Systems need to run, hardware needs to be up to date, longer-term architecture strategy needs to be developed and executed on, transformation programs need to be rolled out, capabilities need to be delivered, and proper governance around information security and risk need to be ensured.
At the same time, CIOs must innovate with the business and continually demonstrate the competence, strength and value of the IT organization. All of this is going on while budgets are being challenged, e-mails are piling up, and the leadership team is focusing on tending to the careers and morale of a complicated mix of highly intelligent programmers, analysts and IT support staff.
What happens over and over again? The CIO becomes distracted and focuses on just one (usually the most urgent) of the many key ingredients they know are essential to their success. Why do they do this? Because many times the IT leadership team, the IT organization and business partners expect them to become highly involved when an urgent matter arises. And let’s face it: the CIO enjoys digging into the latest urgent issue–especially if it is technical in nature–since many of us grew up as technologists.

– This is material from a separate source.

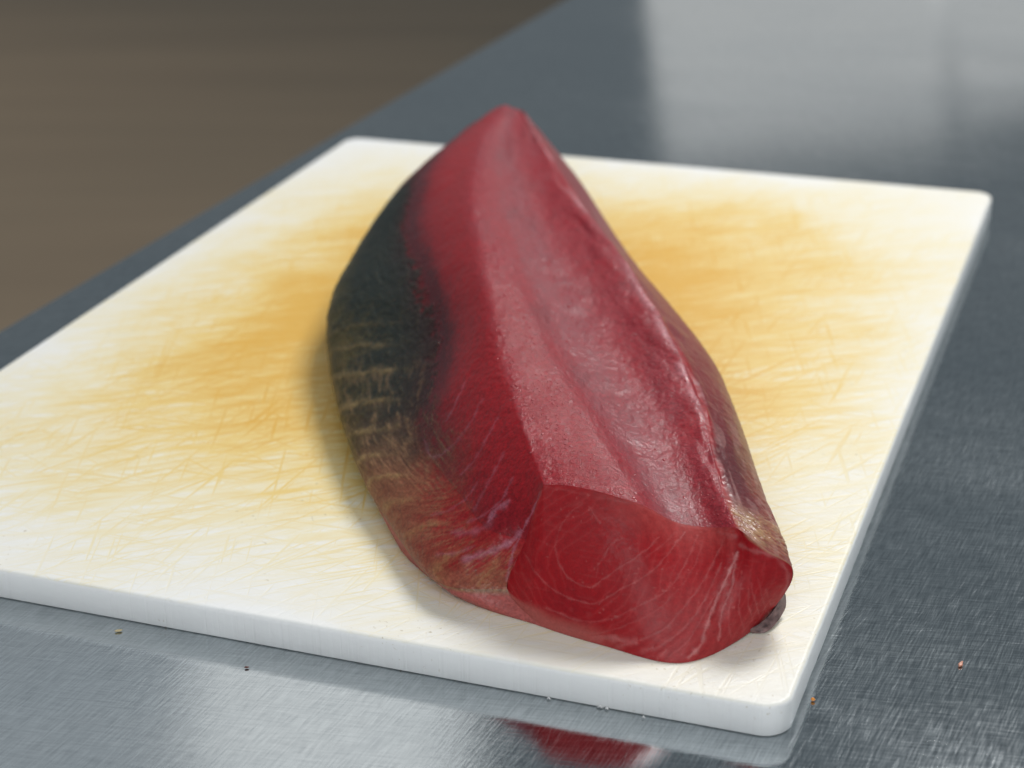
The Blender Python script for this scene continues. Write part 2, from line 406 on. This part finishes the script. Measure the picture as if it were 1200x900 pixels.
# --- traced marks: pixel polylines dropped once onto a surface, then measured in metres
def densify(poly, step=1.0):
    Q = np.array(poly, float)
    if len(Q) < 3: T_ = np.array([0., np.linalg.norm(Q[1] - Q[0])]); return np.linspace(Q[0], Q[1], max(3, int(T_[1] / step)))
    T_ = np.concatenate([[0], np.cumsum(np.linalg.norm(np.diff(Q, axis=0), axis=1))])
    return along(T_, Q, np.linspace(0, T_[-1], max(4, int(T_[-1] / step))))
def marks(P, N, traces, jitter=.35, rough=1.0):
    """mask of every vertex from traced lines (poly, half width in m, strength)"""
    vis = (((EYE - P) * N).sum(1) > 0); idx = np.nonzero(vis)[0]; px = sight(P[idx])
    kd = kdtree.KDTree(len(idx))
    for k, p in enumerate(px): kd.insert((p[0], p[1], 0), k)
    kd.balance()
    pts, wid, stg = [], [], []
    for (poly, hw, st) in traces:
        d = densify(poly); ph = rng.uniform(0, 100)
        for m, p in enumerate(d):
            _, k, dd = kd.find((p[0] + jitter * math.sin(m * .31 + ph) + rng.normal(0, .12 * rough), p[1] + jitter * math.sin(m * .23 + ph * 2), 0))
            if dd > 4: continue
            pts.append(P[idx[k]]); wid.append(hw * (1 + rough * .35 * math.sin(m * .37 + ph))); stg.append(st * (1 - rough * .45 * (.5 + .5 * math.sin(m * .09 + ph) * math.sin(m * .21 + ph))))
    out = np.zeros(len(P))
    pts = np.array(pts); wid = np.array(wid); stg = np.array(stg)
    k2 = kdtree.KDTree(len(pts))
    for k, p in enumerate(pts): k2.insert(p, k)
    k2.balance()
    lo, hi = pts.min(0) - .004, pts.max(0) + .004
    cand = np.nonzero(np.all((P > lo) & (P < hi), axis=1))[0]
    for v in cand:
        p, k, dd = k2.find(P[v])
        if dd < 4 * wid[k]: out[v] = stg[k] * math.exp(-.5 * (dd / wid[k]) ** 2)
    return out

# --- colours of the long sides (albedo, with some sheen painted in)
RED = np.array([.275, .006, .011])
def seg_mask(a, b, f): return sst(a - f, a + f, VV) * (1 - sst(b - f, b + f, VV))
nz1 = fbm(P0 * 60, 4, 3); nz2 = fbm(P0 * np.array([180, 60, 180]), 4, 9); nz3 = fbm(P0 * 420, 3, 21)
col = np.tile(RED, (len(P0), 1)); gloss = np.full(len(P0), .42); grain = np.full(len(P0), .14)
# trimmed side: darker towards the skin
side = (VV < 1)
col = mixc(col, (.19, .004, .010), np.where(side, (1 - sst(.10, .65, VV + .12 * nz1)) * .7, 0))
# upper face: paler, its grazing sheen painted into the colour
tw_ = .03 + .22 * sst(1.4, 3.6, UU); topm = sst(-1, 1, (VV - 1.01 + .06 * nz1 * sst(1, 3, UU)) / tw_) * (1 - sst(4.98, 5.04, VV))
strip_ = sst(1.0, 1.1, VV) * (1 - sst(1.7, 2.2, VV + .15 * nz1)) * (1 - sst(2.6, 4.2, UU))
col = mixc(col, (.270, .008, .017), topm * .9)
col = mixc(col, (.260, .022, .034), topm * np.clip(.35 + .9 * nz1, 0, 1) * .55 * (1 - .8 * strip_))
sheen_band = topm * sst(2.3, 2.7, VV) * (1 - sst(3.4, 4.2, VV)); col = mixc(col, (.22, .050, .062), sheen_band * np.clip(.55 + .6 * nz2, 0, 1) * .8)
mott = np.clip(.35 + 1.3 * fbm(P0 * np.array([55, 22, 55]), 4, 131), 0, 1)
col = mixc(col, (.24, .040, .054), topm * mott * .30 * (1 - .6 * strip_))
dkr = np.clip(-.25 + 1.5 * fbm(P0 * np.array([70, 30, 70]), 4, 137), 0, 1); col = mixc(col, (.15, .005, .011), topm * dkr * .65)
grain = grain + topm * .42 * sst(-.5, .4, nz1) ; gloss = gloss + topm * .06
grain = grain + .55 * strip_; gloss = gloss - .20 * strip_
col = mixc(col, (.30, .010, .019), strip_ * .75)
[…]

As with any typical IT organization, there are steady streams of urgent matters that perpetually arise, and the CIO loses track of the most important elements of running the organization. This scenario happens over and over again, most times to the detriment of the CIO.
To mitigate this, CIOs will try many things to avoid this trap. They hire a chief of staff. They ask their executive assistant to incorporate “think time” into their calendars. They go to leadership training. They start lists. They stay late in the office. They have staff meetings to “catch up” on what is going on. They cancel town hall meetings. And the list goes on.
However, for IT leaders, the key to success is balance. CIOs must have a very balanced attack of key responsibilities and focus on all of them, every single day. This means that they need to delegate more, trust their leadership, read current research on industry trends and communicate more thoroughly. Otherwise, business leadership will lose faith–and the life span of the CIO can be dramatically cut short.